Complicating conflict
The Syrian government has continued to wage an effective war against rebel opposition groups, making use of military and economic aid from Iran and Russia, its two main allies in the conflict. Although opposition groups are supported by a number of Western and allied Gulf nations—termed the “Friends of Syria”—internal divisions between rebel groups have prevented any strong, single centralized leadership from arising.
This is hardly surprising, given that the rebel groups have fractured into two very different categories. When the Civil War initially grew out of the protests that the so-called Arab Spring of early 2011 had helped foster, the war was fought by dissident civilians and defected army units unhappy with orders to attack unarmed protestors. However, the last year has seen many of these groups give way to increasingly violent Islamic extremist groups, the majority of whom are not Syrian.
The Free Syrian Army, initially composed almost entirely of Syrians, now has a large portion of extremist rebels with ties to groups that Western backers find politically unpalatable.
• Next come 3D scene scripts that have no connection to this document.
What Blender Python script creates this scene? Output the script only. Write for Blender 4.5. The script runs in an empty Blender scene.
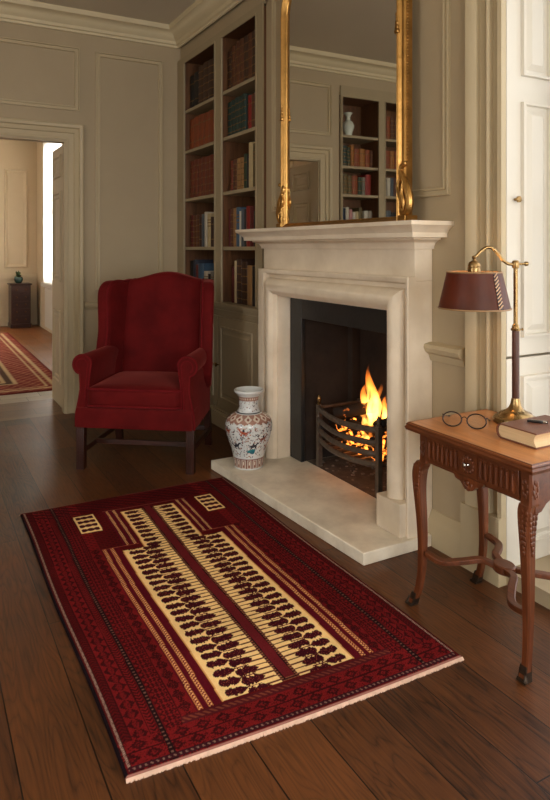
import bpy, bmesh, math, random
import numpy as np
from mathutils import Vector, Matrix
random.seed(7)
PI = math.pi
scene = bpy.context.scene
COL = scene.collection
V = Vector

# ------------------------------------------------------------------ colour + material helpers
def s(r, g, b):
    def f(c):
        c /= 255.0
        return c / 12.92 if c <= 0.04045 else ((c + 0.055) / 1.055) ** 2.4
    return (f(r), f(g), f(b))

def newmat(name):
    m = bpy.data.materials.new(name); m.use_nodes = True
    nt = m.node_tree
    for n in list(nt.nodes):
        nt.nodes.remove(n)
    return m, nt

def N(nt, t, **kw):
    n = nt.nodes.new(t)
    for k, v in kw.items():
        if k.startswith('i_'):
            key = k[2:].replace('_', ' ')
            n.inputs[key].default_value = v
        else:
            setattr(n, k, v)
    return n

def rgba(c):
    return (c[0], c[1], c[2], 1.0)

MATS = {}
def pm(name, col, rough=0.5, metal=0.0, var=0.12, scale=8.0, bump=0.0, bscale=120.0, stretch=(1, 1, 1), coat=0.0, sheen=0.0, spec=0.5, detail=6.0, col2=None, rvar=0.0, sheen_col=None):
    """Principled material, its colour and roughness varied by object-space noise."""
    if name in MATS:
        return MATS[name]
    m, nt = newmat(name)
    out = N(nt, 'ShaderNodeOutputMaterial'); b = N(nt, 'ShaderNodeBsdfPrincipled')
    nt.links.new(b.outputs[0], out.inputs[0])
    tc = N(nt, 'ShaderNodeTexCoord'); mp = N(nt, 'ShaderNodeMapping')
    mp.inputs['Scale'].default_value = stretch
    nt.links.new(tc.outputs['Object'], mp.inputs[0])
    no = N(nt, 'ShaderNodeTexNoise', i_Scale=scale, i_Detail=detail, i_Roughness=0.6)
    nt.links.new(mp.outputs[0], no.inputs['Vector'])
    rp = N(nt, 'ShaderNodeValToRGB')
    lo = tuple(c * (1 - var) for c in col); hi = tuple(min(1, c * (1 + var)) for c in (col2 or col))
    rp.color_ramp.elements[0].position = 0.3; rp.color_ramp.elements[0].color = rgba(lo)
    rp.color_ramp.elements[1].position = 0.7; rp.color_ramp.elements[1].color = rgba(hi)
    nt.links.new(no.outputs[0], rp.inputs[0]); nt.links.new(rp.outputs[0], b.inputs['Base Color'])
    b.inputs['Roughness'].default_value = rough; b.inputs['Metallic'].default_value = metal
    b.inputs['Specular IOR Level'].default_value = spec
    if rvar:
        mr = N(nt, 'ShaderNodeMapRange'); mr.inputs['To Min'].default_value = max(0, rough - rvar); mr.inputs['To Max'].default_value = min(1, rough + rvar)
        nt.links.new(no.outputs[0], mr.inputs[0]); nt.links.new(mr.outputs[0], b.inputs['Roughness'])
    if coat:
        b.inputs['Coat Weight'].default_value = coat; b.inputs['Coat Roughness'].default_value = 0.15
    if sheen:
        b.inputs['Sheen Weight'].default_value = sheen; b.inputs['Sheen Roughness'].default_value = 0.35
        if sheen_col: b.inputs['Sheen Tint'].default_value = rgba(sheen_col)
    if bump:
        n2 = N(nt, 'ShaderNodeTexNoise', i_Scale=bscale, i_Detail=4.0)
        nt.links.new(mp.outputs[0], n2.inputs['Vector'])
        bp = N(nt, 'ShaderNodeBump', i_Strength=bump, i_Distance=0.01)
        nt.links.new(n2.outputs[0], bp.inputs['Height']); nt.links.new(bp.outputs[0], b.inputs['Normal'])
    MATS[name] = m
    return m

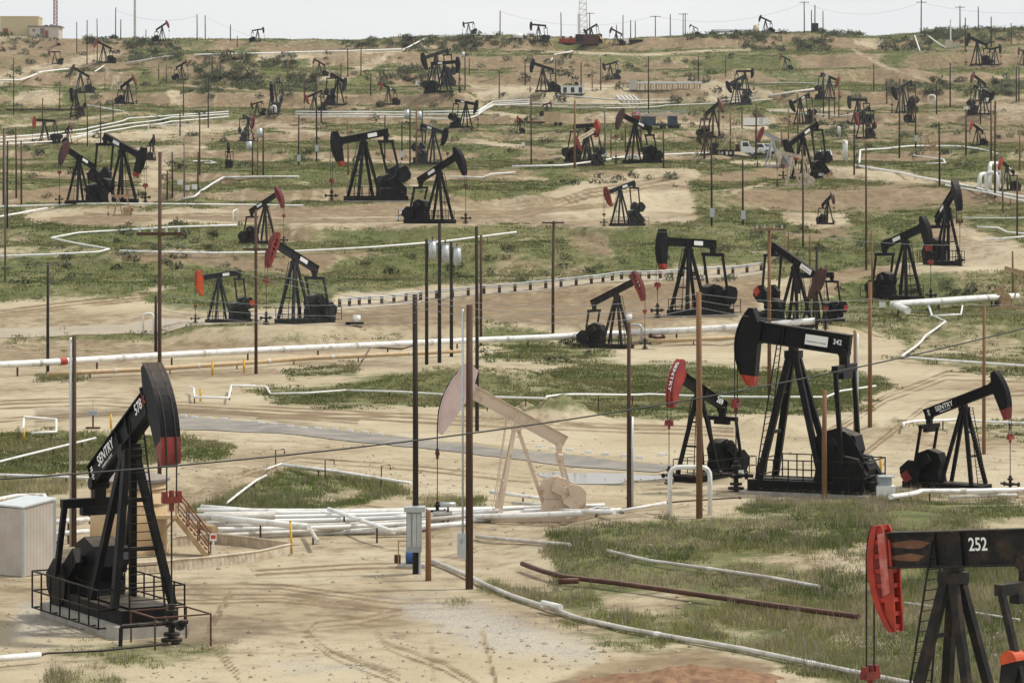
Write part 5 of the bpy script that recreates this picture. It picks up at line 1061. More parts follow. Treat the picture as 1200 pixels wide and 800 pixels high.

In September, U.S. Secretary of State John Kerry estimated that extremists formed 25 per cent of all rebel forces and that 12 per cent were linked to al-Qaeda. The al-Nusra Front, which is in itself roughly 25 per cent of the opposition forces, draws fighters from all over the Middle East, including Libya, following the end of the American-backed Civil War there.
The problem with so many foreign fighters in Syria is that they bring an extensive level of sectarianism to the violence. Assad, though his government is stoutly secular, is himself a member of the Alawite minority, which is an offshoot of Shia, and has sworn to protect his nation and its citizens “against the crimes committed by the takfiri [Sunni Muslim extremes].” Rebel forces are mainly Sunni, as are the majority of Syrian citizens. Many rebels see themselves engaging in a holy jihad to protect their religiously aligned brethren.
This is equally a problem for the United States, as it struggles against Islamic extremists in Iraq and Afghanistan. Supporting groups like the Islamic State of Iraq and the Levant (ISS) is difficult to justify to the electorate back home, when those groups openly trumpet their desire for the imposition of Sharia law. Such declarations appeal within the strongly Sunni kingdom of Saudi Arabia, which has become the main backer of Syrian rebel groups. American voters, however, can no doubt be excused for their understandable confusion over their government’s support for groups that seem so suspiciously similar to the enemy of other battlefields.
And this is the problem with Assad’s declaration to the Pope. Of course he will meet to discuss terms, if, in the impossible hypothetical, all foreign-supported groups could be removed from Syria. With fights breaking out now between moderate and extremist opposition groups as well as the national army, there will not be much left in Syria for the president to consider a prize, should the violence continue apace. And an opposition entirely deprived of foreign aid would likely be far easier to defeat. However, Assad must know that, as a demand, this is hardly likely to be met, especially if those opposition groups he wants expelled are to have a place at the peace talks.
A gaze blank and pitiless as the sun
So long as Assad remains in a position where he feels he can comfortably endure the civil war, he is unlikely to embrace peace. As long as Assad continues to bring about the merciless slaughter of thousands of civilians, foreign fighters, especially fellow Sunnis from neighbouring countries, are unlikely to embrace peace either. And, as long as Syria continues to be a hotly contested and heavily armed, roiling pot of open warfare, western nations are unlikely to fully commit the aid or arms necessary to bring the war to a halt.
And so it seems likely that the Pope’s pleas for peace will go unfulfilled, at least for the time being. But in many ways, it has allowed Assad to speak truths that will ultimately be recognized in time: true and lasting peace must come through the ballot box, and Syrians must be allowed to determine their own futures. These are not new or novel sentiments, but they are, in a way, as strong a set of indictments against the Western powers as they are against Iran and Saudi Arabia.
Ultimately, hammering away at the bargaining table for the removal of chemical weapons seems a hollow gesture when, at the same time, other branches of those same governments export conventional arms en masse to the same theatre. Assad has proven himself unable or unwilling to oversee democratic reforms in his nation, but worsening sectarian violence will not save the lives the Pope seeks to protect.